High voltage dc transmission lines already exist and are already in use .
This is build faster and with fewer risks than nuclear.
Not sure about the 100% point but you will certainly need long term storage which is an unsolved problem. A point I wanted to make was that with enough renewables installed you have the baseload. You would also have an excess of production at peak times that would be useful to store long term.
My personnal view is that a sensible energy mix should have some nuclear but I don't think it is the key to solving our future energy requirements and should be minimal as it isn't good value.
Entirely unsubstantiated. Renewables require storage only for the peak demands, otherwise, they function as a baseload, provided that there is a sensitive balance of wind and solar power generation installations.
If you want 99.9999% uptime with no backup then the nuclear fleet will need months or years of storage due to the prevalence of correlated unplamned outages.
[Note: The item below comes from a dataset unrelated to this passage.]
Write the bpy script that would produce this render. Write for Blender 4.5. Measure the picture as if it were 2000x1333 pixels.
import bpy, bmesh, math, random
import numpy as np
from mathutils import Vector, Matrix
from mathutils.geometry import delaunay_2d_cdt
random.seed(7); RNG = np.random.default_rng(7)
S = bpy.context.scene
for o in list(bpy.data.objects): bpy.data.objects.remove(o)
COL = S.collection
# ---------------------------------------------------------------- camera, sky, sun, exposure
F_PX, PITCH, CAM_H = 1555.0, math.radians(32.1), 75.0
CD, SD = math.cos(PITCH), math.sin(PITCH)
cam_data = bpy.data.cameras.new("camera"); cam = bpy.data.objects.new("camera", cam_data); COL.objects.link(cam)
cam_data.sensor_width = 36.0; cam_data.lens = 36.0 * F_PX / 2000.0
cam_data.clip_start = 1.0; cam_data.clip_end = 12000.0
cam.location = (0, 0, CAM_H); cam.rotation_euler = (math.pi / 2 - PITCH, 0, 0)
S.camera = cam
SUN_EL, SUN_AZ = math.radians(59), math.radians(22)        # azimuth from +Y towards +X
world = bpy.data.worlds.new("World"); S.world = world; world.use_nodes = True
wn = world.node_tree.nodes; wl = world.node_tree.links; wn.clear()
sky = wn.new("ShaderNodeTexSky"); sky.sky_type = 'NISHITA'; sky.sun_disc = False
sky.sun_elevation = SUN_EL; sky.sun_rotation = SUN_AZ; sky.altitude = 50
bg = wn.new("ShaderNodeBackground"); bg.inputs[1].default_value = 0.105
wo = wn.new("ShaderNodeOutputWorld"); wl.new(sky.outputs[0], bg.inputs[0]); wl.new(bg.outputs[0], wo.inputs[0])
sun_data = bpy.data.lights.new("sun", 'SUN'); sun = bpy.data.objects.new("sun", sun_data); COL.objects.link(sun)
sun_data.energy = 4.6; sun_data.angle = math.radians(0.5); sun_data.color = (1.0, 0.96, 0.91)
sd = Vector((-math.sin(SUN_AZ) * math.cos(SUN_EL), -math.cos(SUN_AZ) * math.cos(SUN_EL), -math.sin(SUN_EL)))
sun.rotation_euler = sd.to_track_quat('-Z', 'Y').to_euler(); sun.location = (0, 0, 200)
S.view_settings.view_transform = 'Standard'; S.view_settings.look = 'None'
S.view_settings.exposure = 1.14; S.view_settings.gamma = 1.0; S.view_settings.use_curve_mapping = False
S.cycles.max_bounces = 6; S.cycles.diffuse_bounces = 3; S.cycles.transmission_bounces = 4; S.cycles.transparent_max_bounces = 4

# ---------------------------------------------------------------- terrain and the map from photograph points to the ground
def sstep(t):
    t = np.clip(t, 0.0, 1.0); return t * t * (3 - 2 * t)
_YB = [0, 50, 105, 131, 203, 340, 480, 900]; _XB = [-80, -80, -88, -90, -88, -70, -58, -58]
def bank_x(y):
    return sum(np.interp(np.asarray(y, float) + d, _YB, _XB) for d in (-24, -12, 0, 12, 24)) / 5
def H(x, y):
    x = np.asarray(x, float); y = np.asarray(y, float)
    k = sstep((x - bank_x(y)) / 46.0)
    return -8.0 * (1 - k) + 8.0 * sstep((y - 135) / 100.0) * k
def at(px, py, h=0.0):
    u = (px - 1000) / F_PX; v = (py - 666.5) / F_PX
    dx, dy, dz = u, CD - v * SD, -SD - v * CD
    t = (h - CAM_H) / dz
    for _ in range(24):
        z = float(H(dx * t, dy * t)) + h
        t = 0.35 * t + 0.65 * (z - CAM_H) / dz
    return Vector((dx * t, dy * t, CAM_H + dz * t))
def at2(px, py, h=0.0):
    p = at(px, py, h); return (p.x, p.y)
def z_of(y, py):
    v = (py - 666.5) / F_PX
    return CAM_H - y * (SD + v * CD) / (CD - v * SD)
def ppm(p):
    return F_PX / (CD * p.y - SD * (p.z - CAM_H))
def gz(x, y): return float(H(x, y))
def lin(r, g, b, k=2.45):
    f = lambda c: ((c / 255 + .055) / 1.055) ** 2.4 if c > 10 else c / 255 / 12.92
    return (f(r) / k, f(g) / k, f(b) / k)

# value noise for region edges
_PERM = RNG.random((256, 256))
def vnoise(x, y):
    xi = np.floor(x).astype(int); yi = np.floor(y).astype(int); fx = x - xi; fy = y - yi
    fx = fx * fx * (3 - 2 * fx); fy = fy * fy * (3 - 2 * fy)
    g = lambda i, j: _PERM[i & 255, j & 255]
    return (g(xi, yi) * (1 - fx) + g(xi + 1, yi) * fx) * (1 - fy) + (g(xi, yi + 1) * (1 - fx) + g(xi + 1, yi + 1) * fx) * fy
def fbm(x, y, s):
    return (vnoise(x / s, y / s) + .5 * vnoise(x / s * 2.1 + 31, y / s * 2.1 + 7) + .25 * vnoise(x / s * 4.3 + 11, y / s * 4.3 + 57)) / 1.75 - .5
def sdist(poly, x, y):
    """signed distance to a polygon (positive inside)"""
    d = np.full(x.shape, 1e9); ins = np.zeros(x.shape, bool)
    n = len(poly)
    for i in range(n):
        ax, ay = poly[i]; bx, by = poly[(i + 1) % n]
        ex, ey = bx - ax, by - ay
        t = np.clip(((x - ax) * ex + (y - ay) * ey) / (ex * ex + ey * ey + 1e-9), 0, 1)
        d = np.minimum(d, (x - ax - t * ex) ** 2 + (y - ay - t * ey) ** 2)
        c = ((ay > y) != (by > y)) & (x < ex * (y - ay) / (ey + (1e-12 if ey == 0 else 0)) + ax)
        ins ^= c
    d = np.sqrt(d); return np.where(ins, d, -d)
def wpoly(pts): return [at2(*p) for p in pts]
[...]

Back in reality, a good enough renewable system with >95-99% uptime has less than 10% of the storage that will be found in the accompanying country's EV fleet. Even if you are too allergic to nuance to understand the real solution for the remainder, simply planning a renewable rollout and assuming existing fossil fuel peakers for down periods over 12 hours will take 20-100 years to release as much carbon as delaying one of the years waiting for late, over budget nuclear reactors.
And thus you have shown that your mind is made up and no amount of evidence will sway your decisions. Good day.
I'm plenty open to evidence, it's just every time I look at some it shows a new lie that nukebros tell. Every single talking point isnutter bullshit to the pooint where if you look it up you find that nukes are significantly worse by whatever hair-splitting metric is being used ti try and distract from their main downsides.
There is a fully renewable solution for the 2-5 >100 hour events a year where battery storage is unsuitable, but it requires holding more than one thought in your head at a time (thermal storage, dispatchable load and w2e is one combo).
That's not very open minded. I'm all for vetting your sources and skepticism, but going in with your mind made up is close minded.
Look my dude, you're clearly here to fight not discuss, and that's fine we absolutely need to fight against the establishment, activisim is important. Fighting against your allies is a pro gamer move though.
That last bit is the rub though. I'm fighting to decarbonize and reduce exploitation kf resource rich countries and you're fighting to stop it.
The constant tirade of insane lies is tolerable. Pretending you're not on the side of fossil fuels is the incredibly insulting bit.
No, the insulting bit is youd constant tirade of insane lies, buttercup.
France, with all it's maintainance disasters with their nuclear reactors shows us yet another problem: how to properly cool the water for the generator? With sinking fresh-water levels in rivers and fastly rising water temperatures nuclear reactors become less reliable. Wind and solar output on the other side will in an ironical way get a little more reliable, as there will be more of both.